World War One, A Very Peculiar History by Jim Pipe
Author:Jim Pipe
Language: eng
Format: epub, pdf
Tags: gift, information, facts, trivia, quirky, stories, england, germany, survival, weapon, gun, soldier, trench, remembrance, slang, russian, submarine, front, battle, death
ISBN: 9781908759269
Publisher: The Salariya Book Company
Published: 2012-01-16T16:00:00+00:00
Germany wasn’t going to take the blockade lying down, and stepped up its submarine campaign. Neutral ships were now on the hit list after two U-boats were sunk by HMS Baralong, a British warship disguised as a merchant vessel (and sneakily flying an American flag). It was a risky policy. On the morning of 6 May 1915, a luxury passenger liner travelling from the United States, the RMS Lusitania, was sunk off the southern coast of Ireland. Almost 1,200 civilians were drowned, including 128 Americans. For a while, the German fleet was forced to withdraw to port, afraid that a continued campaign might bring the United States into the war on the side of the Allies. Up to now, US President Woodrow Wilson had tried to keep the USA out of the war. It was very wise for the Germans to keep it that way.
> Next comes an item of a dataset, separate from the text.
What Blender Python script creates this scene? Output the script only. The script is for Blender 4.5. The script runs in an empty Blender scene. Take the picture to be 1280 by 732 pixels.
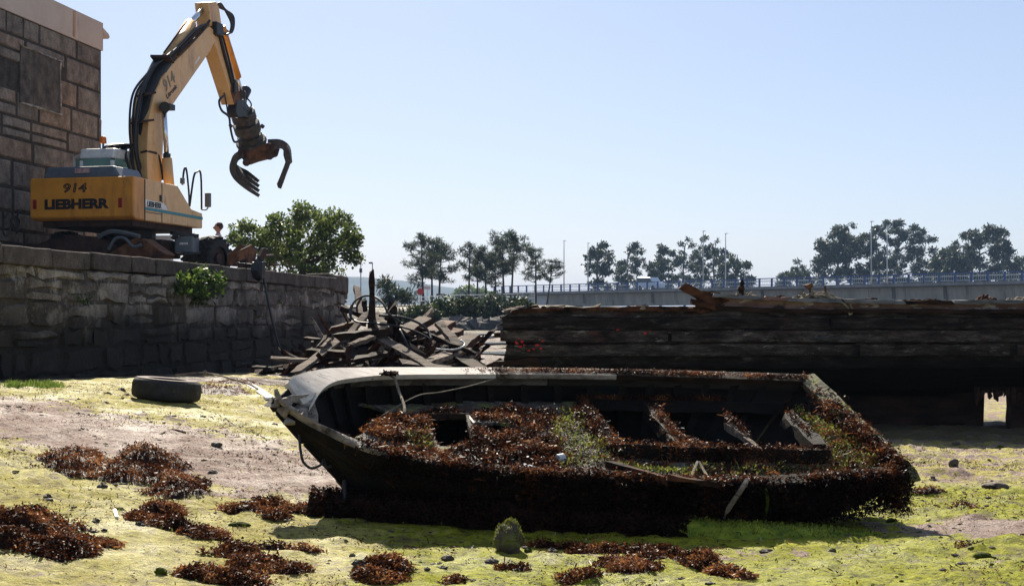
import bpy, bmesh, math, random
import numpy as np
from mathutils import Vector, Matrix
random.seed(7); rng = np.random.default_rng(11)
sc = bpy.context.scene
COL = sc.collection

# ------------------------------------------------------------------ camera, sky, sun, exposure
FPX, HOR, CAMZ = 1777.8, 398.0, 1.35
cd = bpy.data.cameras.new("camera"); cam = bpy.data.objects.new("camera", cd); COL.objects.link(cam)
cam.location = (0, 0, CAMZ); cam.rotation_euler = (math.radians(90), 0, 0)
cd.lens = 50; cd.sensor_width = 36; cd.shift_y = 32/1280; cd.clip_end = 12000; cd.clip_start = .1
sc.camera = cam
SUN_EL, SUN_AZ = math.radians(37), math.radians(-11)       # ahead of the camera, a little to the left
w = bpy.data.worlds.new("World"); sc.world = w; w.use_nodes = True
nt = w.node_tree; bg = nt.nodes["Background"]
sky = nt.nodes.new("ShaderNodeTexSky"); sky.sky_type = 'NISHITA'; sky.sun_disc = False
sky.sun_elevation = SUN_EL; sky.sun_rotation = SUN_AZ
sky.air_density = 1.0; sky.dust_density = 0.45; sky.ozone_density = 4.0
tn = nt.nodes.new('ShaderNodeMix'); tn.data_type = 'RGBA'; tn.blend_type = 'MULTIPLY'; tn.inputs[0].default_value = 1; tn.inputs[7].default_value = (1.06,.94,.965,1)
nt.links.new(sky.outputs[0], tn.inputs[6]); pale = nt.nodes.new('ShaderNodeMix'); pale.data_type = 'RGBA'; pale.inputs[0].default_value = .3; pale.inputs[7].default_value = (5.9,6.9,8.3,1)   # thin high haze
nt.links.new(tn.outputs[2], pale.inputs[6]); nt.links.new(pale.outputs[2], bg.inputs[0]); bg.inputs[1].default_value = 0.054
ld = bpy.data.lights.new("sun", 'SUN'); sun = bpy.data.objects.new("sun", ld); COL.objects.link(sun)
ld.energy = 5.0; ld.angle = math.radians(.5); ld.color = (1, .91, .76)
sv = Vector((math.sin(SUN_AZ)*math.cos(SUN_EL), math.cos(SUN_AZ)*math.cos(SUN_EL), math.sin(SUN_EL)))
sun.rotation_euler = (-sv).to_track_quat('-Z', 'Y').to_euler(); sun.location = sv*50
vs = sc.view_settings; vs.view_transform = 'Standard'; vs.look = 'None'; vs.gamma = 1; vs.use_curve_mapping = False
vs.exposure = 1.1
cy = sc.cycles
cy.max_bounces = 6; cy.diffuse_bounces = 3; cy.glossy_bounces = 2; cy.transmission_bounces = 4; cy.transparent_max_bounces = 8
cy.volume_bounces = 0; cy.use_denoising = True; cy.caustics_reflective = False; cy.caustics_refractive = False

# ------------------------------------------------------------------ helpers
def P(px, py, Y): return Vector(((px-640)/FPX*Y, Y, CAMZ-(py-HOR)/FPX*Y))
def proj(v): return (640+v[0]/v[1]*FPX, HOR+(CAMZ-v[2])/v[1]*FPX)
def sst(a, b, x):
    t = np.clip((np.asarray(x, float)-a)/(b-a), 0, 1); return t*t*(3-2*t)
def _h(ix, iy, s):
    n = (ix.astype(np.int64)*374761393 + iy.astype(np.int64)*668265263 + s*1442695041) & 0x7fffffff
    n = ((n ^ (n >> 13))*1274126177) & 0x7fffffff
    n = ((n ^ (n >> 16))*2246822519) & 0x7fffffff
    return ((n ^ (n >> 15)) & 0xffff)/65535.0
def vn(x, y, s=0):
    x = np.asarray(x, float); y = np.asarray(y, float)
    ix = np.floor(x); iy = np.floor(y); fx = x-ix; fy = y-iy
    fx = fx*fx*(3-2*fx); fy = fy*fy*(3-2*fy); ix = ix.astype(np.int64); iy = iy.astype(np.int64)
    return (_h(ix,iy,s)*(1-fx)+_h(ix+1,iy,s)*fx)*(1-fy)+(_h(ix,iy+1,s)*(1-fx)+_h(ix+1,iy+1,s)*fx)*fy
def fbm(x, y, s=0, o=4):
    r = 0; a = .5; t = 0
    for k in range(o): r = r+a*vn(x*2**k+k*17.3, y*2**k-k*9.1, s+k); t += a; a *= .5
    return r/t
QTOP = 2.25
def xq(Y): return -6.19+.156*(np.asarray(Y, float)-17.2)      # face line of the quay wall
def gz(x, y):
    x = np.asarray(x, float); y = np.asarray(y, float)
    d = x-xq(y)
    zb = np.clip(.605-.026*(y-17.2), .22, .72)*(1-sst(33, 60, y))
    z = zb*(1-sst(0, 8.2, d))
    far = .1*sst(25, 38, y)+.5*sst(36, 62, y)+.4*sst(60, 86, y)
    left = 1-sst(.0, 6.0, x-(.025*y+1.0))
    far = far+1.3*sst(86, 101, y)*left+1.4*sst(255, 275, y)*(1-left)
    z = z+far
    z = z+.05*(fbm(x*.55, y*.55, 3, 3)-.5)*sst(1.2, 3, d)+.05*sst(10,14,x*0+y)*(fbm(x*.9, y*.9, 8, 2)-.5)*sst(2, 4, x)
    q = np.where(y < 33.2, sst(-.25, -.9, d), sst(1.5, -3.5, d+np.maximum(0, y-33.2)*.30)*(1-sst(60, 80, y)))
    return z*(1-q)+(QTOP-.03)*q
def G(px, py):
    dx = (px-640)/FPX; dz = -(py-HOR)/FPX; Y = 5.5
    while Y < 400:
        if CAMZ+dz*Y <= float(gz(dx*Y, Y)): break
        Y *= 1.004
    return Vector((dx*Y, Y, float(gz(dx*Y, Y))))

def tago(o, label=None, cat=None, group=None, kind=None):
    if label: o['label'] = label
    if cat: o['category'] = cat
    if group: o['group'] = group
    if kind: o['kind'] = kind
    return o
def empty(name, loc, label, cat, group=None):
    o = bpy.data.objects.new(name, None); o.location = loc; o.empty_display_size = .2; COL.objects.link(o)
    return tago(o, label, cat, group)
def link(name, me, m=None, parent=None, **k):
    o = bpy.data.objects.new(name, me); COL.objects.link(o)
    if m: me.materials.clear(); me.materials.append(m)
    if parent:
        o.parent = parent
        q = parent; T = Matrix.Identity(4)
        if q.type == 'EMPTY': T = Matrix.Translation(-Vector(q.location))
        o.matrix_parent_inverse = T
    return tago(o, **k)
def np_mesh(name, V, F, tint=None, smooth=False):
    me = bpy.data.meshes.new(name); V = np.asarray(V, np.float32); F = np.asarray(F, np.int32); k = F.shape[1]
    me.vertices.add(len(V)); me.vertices.foreach_set('co', V.ravel())
    me.loops.add(F.size); me.loops.foreach_set('vertex_index', F.ravel())
    me.polygons.add(len(F)); me.polygons.foreach_set('loop_start', np.arange(0, F.size, k, dtype=np.int32))
    me.update(calc_edges=True); me.validate()
    if smooth: me.polygons.foreach_set('use_smooth', np.ones(len(me.polygons), bool))
    if tint is not None:
        a = me.color_attributes.new('tint', 'FLOAT_COLOR', 'POINT'); t = np.asarray(tint, np.float32)
        if t.ndim == 1: t = np.stack([t, t, t, np.ones_like(t)], 1)
        a.data.foreach_set('color', t.ravel())
    return me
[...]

In the past, most wars had been fought by professional soldiers on distant battlefields. The Great War was the first ‘Total War’: now millions of ordinary citizens were caught up in the fighting or sent to work in the factories to make armaments. Terrifying modern weapons brought the conflict to people’s doorsteps.
On 31 May 1915, London was bombed by German Zeppelin airships and over the course of the war, 2,000 British civilians were killed or injured by such raids.
Few countries escaped the fallout of modern war. In Armenia, the invading Turkish forces systematically killed hundreds of thousands of civilians. Russian peasants starved as grain supplies were diverted to the front line, and in Poland millions of civilians caught in war zones were forced to leave their country and shelter in refugee camps. In Serbia, the typhus carried by soldiers heading home on leave killed a third of the population.
The lives of women were affected more than most. Before the war, most thought women shouldn’t go to work or be allowed to vote. In Britain, female protestors known as suffragettes campaigned for the right of women to vote. Many were arrested and sent to prison and one, Emily Davison, died in June 1913 after she threw herself underneath King Edward VII’s horse during the Derby.